Por Iván Alexander Baas Osorio
Ayotzinapa no se olvida
Tendidos en el oscuro y duro pavimento, escondiéndose del estruendo de las ráfagas de las ametralladoras o de las balas mismas, ahí se encontraban una noche del 26 de septiembre normalistas rurales de Ayotzinapa cuando eran atacados por los elementos del terror de la Policía municipal de Iguala en Guerrero.
A un costado de ellos, aún cubriéndose del plomo a velocidades, yacía el autobús del que habían bajado diez minutos antes del ataque armado. Pudieron percibir en las paredes metálicas del vehículo el penetrar del metal y el sonido del impacto, el golpeteo mortal de una ráfaga de agua atraída por un huracán sobre el endeble techo de láminas, atrayendo el inminente olor a muerte, ahí rebotando, revoloteando como palomitas de maíz, intentando cobrar vidas indiscriminadamente.
Cayeron un par de estudiantes; otro murió con la cara desollada: sin rostro, como reflejo de una realidad que se vive en todo territorio nacional para los jóvenes normalistas quienes gestan una conciencia social en sus aulas de la libertad.
43 jóvenes desaparecidos. Quemados, incinerados. Ejecutados o enterrados en las miles de fosas que tapizan la realidad decadente del país. Enviados a lugares de concentración, al trabajo pesado. Tal vez, reducidos a restos químicos en gigantescos recipientes plásticos junto a cientos de personas más. ¿Qué más da que 43 jóvenes hayan perecido en un país donde mueren diariamente más de 50?
No es su condición de jóvenes, ni su ascendencia campesina, ni la lucha social; mucho menos sus travesuras o su delito de robar un par de camiones: Mandar a 43 jóvenes a la muerte y que después de 4 años no haya alguien con cargos, en la cárcel o en proceso es ignominioso, que el presidente de México no haya renunciado es una ignominia.

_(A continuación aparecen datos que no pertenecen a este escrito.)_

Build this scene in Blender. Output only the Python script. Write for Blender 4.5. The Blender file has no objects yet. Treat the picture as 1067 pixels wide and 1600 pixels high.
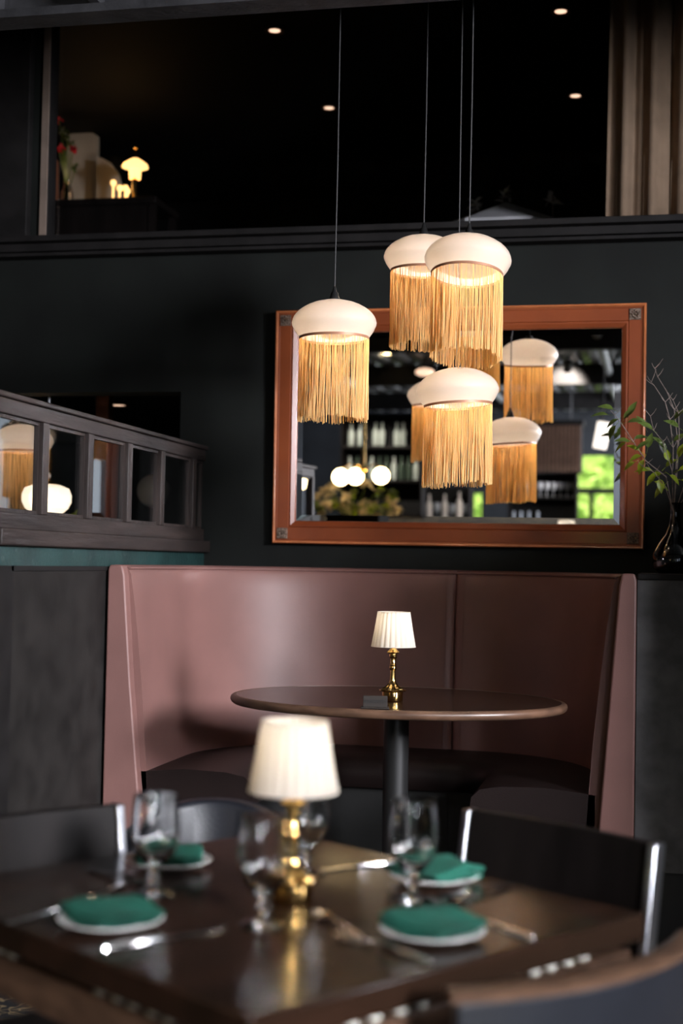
import bpy, bmesh, math, random
from math import pi, sin, cos, radians, atan, tan, sqrt
from mathutils import Vector, Matrix

S = bpy.context.scene
COL = S.collection

# ------------------------------------------------------------------ camera
F, CX, CY = 2222.0, 533.5, 800.0          # 50 mm on a 36 mm tall frame, 1067 x 1600
CAM = Vector((0, 0, 1.33))
RM = Matrix.Rotation(radians(12.4), 3, 'Z') @ Matrix.Rotation(pi/2 + atan(80/F), 3, 'X') @ Matrix.Rotation(radians(1.1), 3, 'Z')
cam_d = bpy.data.cameras.new('camera')
cam = bpy.data.objects.new('camera', cam_d)
cam.matrix_world = Matrix.Translation(CAM) @ RM.to_4x4()
COL.objects.link(cam)
cam_d.sensor_fit = 'VERTICAL'
cam_d.sensor_height = 36.0
cam_d.lens = F / 1600 * 36.0
cam_d.clip_end = 200
cam_d.dof.use_dof = True
cam_d.dof.focus_distance = 5.05
cam_d.dof.aperture_fstop = 1.8
S.camera = cam

# ------------------------------------------------------------------ world, sun, daylight, exposure
w = bpy.data.worlds.new('sky'); S.world = w
w.use_nodes = True
bg = w.node_tree.nodes['Background']
bg.inputs[0].default_value = (0.75, 0.87, 1.0, 1)
bg.inputs[1].default_value = 2.2

def light(name, kind, loc, rot, energy, color, **kw):
    d = bpy.data.lights.new(name, kind)
    d.energy = energy; d.color = color
    for k, v in kw.items(): setattr(d, k, v)
    o = bpy.data.objects.new(name, d); COL.objects.link(o)
    o.location = loc; o.rotation_euler = rot
    return o

light('sun', 'SUN', (0, 0, 12), (radians(-32), 0, 0), 9.0, (1, .95, .85), angle=.01)
WIN_R = [(-11.4, -9.4), (-7.6, -5.6), (-3.5, -1.7), (1.4, 2.6)]     # unseen right-wall windows: Y ranges; all but the last added for light
light('added_far_fill', 'AREA', (3.62, -10.4, 2.3), Vector((-1, -.12, .05)).to_track_quat('-Z', 'Z').to_euler(), 520, (.90, .92, 1.0), shape='RECTANGLE', size=1.7, size_y=1.9)  # area lamp added to brighten the room behind the camera
light('added_ceiling_fill', 'AREA', (3.62, -6.6, 2.3), Vector((-1, -.30, .45)).to_track_quat('-Z', 'Z').to_euler(), 420, (.90, .92, 1.0), shape='RECTANGLE', size=1.9, size_y=1.7, spread=radians(140))  # lamp added and turned upward to brighten the reflected ceiling deck
# steep narrow lamp added for highlights in the goblets on the dining table
aim = Vector((-4.0, 4.9, -2.1)).normalized()
light('added_goblet_light', 'AREA', Vector((3.5, -2.6, 2.85))-aim*.5, aim.to_track_quat('-Z', 'Y').to_euler(), 38, (.92, .94, 1.0), shape='RECTANGLE', size=.9, size_y=1.1, spread=radians(30))
# low daylight slanting in through the window at the right, towards the booth
aim = Vector((-5.2, 3.9, -1.2)).normalized()
light('window_daylight', 'AREA', Vector((3.5, 2.0, 2.42))-aim*1.1, aim.to_track_quat('-Z', 'Y').to_euler(), 218, (.93, .93, 1.0), shape='RECTANGLE', size=1.4, size_y=1.25, spread=radians(75))
S.view_settings.view_transform = 'Standard'
S.view_settings.look = 'None'
S.view_settings.gamma = 1.0
S.view_settings.use_curve_mapping = False
S.view_settings.exposure = 0.0
try:
    S.cycles.use_denoising = True
    S.cycles.denoiser = 'OPENIMAGEDENOISE'
    S.cycles.max_bounces = 10
    S.cycles.transparent_max_bounces = 24
    S.cycles.caustics_reflective = False
    S.cycles.caustics_refractive = False
    S.cycles.sample_clamp_indirect = 60.0
except Exception:
    pass

# ------------------------------------------------------------------ helpers: points
def ray(px, py):
    return RM @ Vector(((px-CX)/F, -(py-CY)/F, -1.0))
def at(px, py, X=None, Y=None, Z=None, t=None):
    d = ray(px, py)
    if X is not None: t = (X-CAM.x)/d.x
    if Y is not None: t = (Y-CAM.y)/d.y
    if Z is not None: t = (Z-CAM.z)/d.z
    return CAM + d*t
WY = 6.20                                   # face of the back wall
TILT = 0.014                                # the mirror leans a little off the wall
def seen_in_mirror(px, py, Y):
    """the real point at depth Y that the wall mirror shows there"""
    d = ray(px, py)
    n = Vector((0, -cos(TILT), -sin(TILT)))
    c = Vector((0, WY-.03, 1.413))
    t = (c-CAM).dot(n)/d.dot(n)
    h = CAM + d*t
    r = d - 2*d.dot(n)*n
    return h + r*((Y-h.y)/r.y)

# ------------------------------------------------------------------ helpers: materials
def mat(name, col, rough=.5, metal=0.0, spec=.5, var=0.0, vscale=6.0, bump=0.0, bscale=60.0, col2=None, stretch=None,
        coat=0.0, rvar=0.0, detail=6.0, lo=.35, hi=.65):
    m = bpy.data.materials.new(name); m.use_nodes = True
    nt = m.node_tree; p = nt.nodes['Principled BSDF']
    p.inputs['Base Color'].default_value = (*col, 1)
    p.inputs['Roughness'].default_value = rough
    p.inputs['Metallic'].default_value = metal
    p.inputs['Specular IOR Level'].default_value = spec
    p.inputs['Coat Weight'].default_value = coat
    p.inputs['Coat Roughness'].default_value = .08
    tc = nt.nodes.new('ShaderNodeTexCoord')
    mp = nt.nodes.new('ShaderNodeMapping')
    nt.links.new(tc.outputs['Object'], mp.inputs['Vector'])
    if stretch: mp.inputs['Scale'].default_value = stretch
    if col2 or var or rvar:
        n = nt.nodes.new('ShaderNodeTexNoise'); n.inputs['Scale'].default_value = vscale; n.inputs['Detail'].default_value = detail
        nt.links.new(mp.outputs['Vector'], n.inputs['Vector'])
        r = nt.nodes.new('ShaderNodeValToRGB')
        r.color_ramp.elements[0].position = lo; r.color_ramp.elements[1].position = hi
        c2 = col2 or tuple(min(1, c*(1+var)) for c in col)
        c1 = col if col2 else tuple(c*(1-var) for c in col)
        r.color_ramp.elements[0].color = (*c1, 1); r.color_ramp.elements[1].color = (*c2, 1)
        nt.links.new(n.outputs['Fac'], r.inputs['Fac'])
        nt.links.new(r.outputs['Color'], p.inputs['Base Color'])
        if rvar:
            mr = nt.nodes.new('ShaderNodeMapRange')
            mr.inputs['To Min'].default_value = max(.02, rough-rvar); mr.inputs['To Max'].default_value = min(1, rough+rvar)
            nt.links.new(n.outputs['Fac'], mr.inputs['Value']); nt.links.new(mr.outputs['Result'], p.inputs['Roughness'])
    if bump:
        n2 = nt.nodes.new('ShaderNodeTexNoise'); n2.inputs['Scale'].default_value = bscale; n2.inputs['Detail'].default_value = 5
        nt.links.new(mp.outputs['Vector'], n2.inputs['Vector'])
        b = nt.nodes.new('ShaderNodeBump'); b.inputs['Strength'].default_value = bump; b.inputs['Distance'].default_value = .01
        nt.links.new(n2.outputs['Fac'], b.inputs['Height']); nt.links.new(b.outputs['Normal'], p.inputs['Normal'])
    return m

def glow(name, col, strength):
    m = bpy.data.materials.new(name); m.use_nodes = True
    p = m.node_tree.nodes['Principled BSDF']
    p.inputs['Base Color'].default_value = (*col, 1)
    p.inputs['Emission Color'].default_value = (*col, 1)
    p.inputs['Emission Strength'].default_value = strength
    return m

def translucent(name, col, fac=.6, gloss=0.0, rough=.2, em=0.0):
    """thin white glass or cloth, lit through by the bulb behind it"""
    m = bpy.data.materials.new(name); m.use_nodes = True
    nt = m.node_tree; nt.nodes.clear()
    out = nt.nodes.new('ShaderNodeOutputMaterial')
    d = nt.nodes.new('ShaderNodeBsdfDiffuse'); t = nt.nodes.new('ShaderNodeBsdfTranslucent')
    d.inputs['Color'].default_value = (*col, 1); t.inputs['Color'].default_value = (*col, 1)
    mx = nt.nodes.new('ShaderNodeMixShader'); mx.inputs[0].default_value = fac
    nt.links.new(d.outputs[0], mx.inputs[1]); nt.links.new(t.outputs[0], mx.inputs[2])
    last = mx
    if gloss:
        g = nt.nodes.new('ShaderNodeBsdfGlossy'); g.inputs['Roughness'].default_value = rough
        fr = nt.nodes.new('ShaderNodeFresnel'); fr.inputs['IOR'].default_value = 1.4
        m2 = nt.nodes.new('ShaderNodeMixShader')
        nt.links.new(fr.outputs[0], m2.inputs[0]); nt.links.new(mx.outputs[0], m2.inputs[1]); nt.links.new(g.outputs[0], m2.inputs[2])
        last = m2
    if em:
        e = nt.nodes.new('ShaderNodeEmission'); e.inputs[0].default_value = (*col, 1); e.inputs[1].default_value = em
        a = nt.nodes.new('ShaderNodeAddShader')
        nt.links.new(last.outputs[0], a.inputs[0]); nt.links.new(e.outputs[0], a.inputs[1]); last = a
    nt.links.new(last.outputs[0], out.inputs['Surface'])
    return m

def pane_glass(name, tint=(1, 1, 1)):
    m = bpy.data.materials.new(name); m.use_nodes = True
    nt = m.node_tree; nt.nodes.clear()
    out = nt.nodes.new('ShaderNodeOutputMaterial')
    t = nt.nodes.new('ShaderNodeBsdfTransparent'); t.inputs[0].default_value = (*tint, 1)
    g = nt.nodes.new('ShaderNodeBsdfGlossy'); g.inputs['Roughness'].default_value = .01
    lw = nt.nodes.new('ShaderNodeLayerWeight'); lw.inputs['Blend'].default_value = .5
    pw = nt.nodes.new('ShaderNodeMath'); pw.operation = 'POWER'; pw.inputs[1].default_value = 5.0
    fr = nt.nodes.new('ShaderNodeMath'); fr.operation = 'MULTIPLY_ADD'; fr.inputs[1].default_value = .96; fr.inputs[2].default_value = .035
    nt.links.new(lw.outputs['Facing'], pw.inputs[0]); nt.links.new(pw.outputs[0], fr.inputs[0])
    mx = nt.nodes.new('ShaderNodeMixShader')
    nt.links.new(fr.outputs[0], mx.inputs[0]); nt.links.new(t.outputs[0], mx.inputs[1]); nt.links.new(g.outputs[0], mx.inputs[2])
    nt.links.new(mx.outputs[0], out.inputs['Surface'])
    return m

def clear_glass(name, col=(1, 1, 1), rough=0.0):
    m = bpy.data.materials.new(name); m.use_nodes = True
    p = m.node_tree.nodes['Principled BSDF']
    p.inputs['Base Color'].default_value = (*col, 1)
    p.inputs['Transmission Weight'].default_value = 1.0
    p.inputs['Roughness'].default_value = rough
    p.inputs['IOR'].default_value = 1.6
    return m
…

Pero, qué nombre tendría todo un expediente falso del caso para intentar encubrir gente involucrada de las altas esferas de la política y famosos hombres de negocios turbios. Qué otro nombre pudiera tener la verdad histórica de Jesús Murillo Karam, otro hombre desafortunado que se cansó de construir historias increíbles que sólo el propio Peña aplaudió. Es muy difícil creer que pueda existir un país como el nuestro en el siglo XXI y me pregunto siempre en cuál aún se sitúa, en qué año, en qué época, en qué conciencia, qué sueños, porque no se halla en los mapas.
La necesidad de crear una verdad histórica responde a sus deseos de encubrir la historia, de guardar los datos, de esconder los cuerpos, de no decir la verdad. Una verdad histórica no es una verdad. Responde a que el Estado sabe dónde y qué pasó, y esas mismas manos asesinas prestidigitan un informe con datos inventados, meten sus manos largas y deformes en un pequeño sombrero oscuro, como si fuera la profundidad del cielo que miró absorto el desenlace de esa noche, y sacan no uno, sino cien conejos obesos y sin vida, y todos sabemos que es el Estado.
Vivos se los llevaron, vivos los queremos.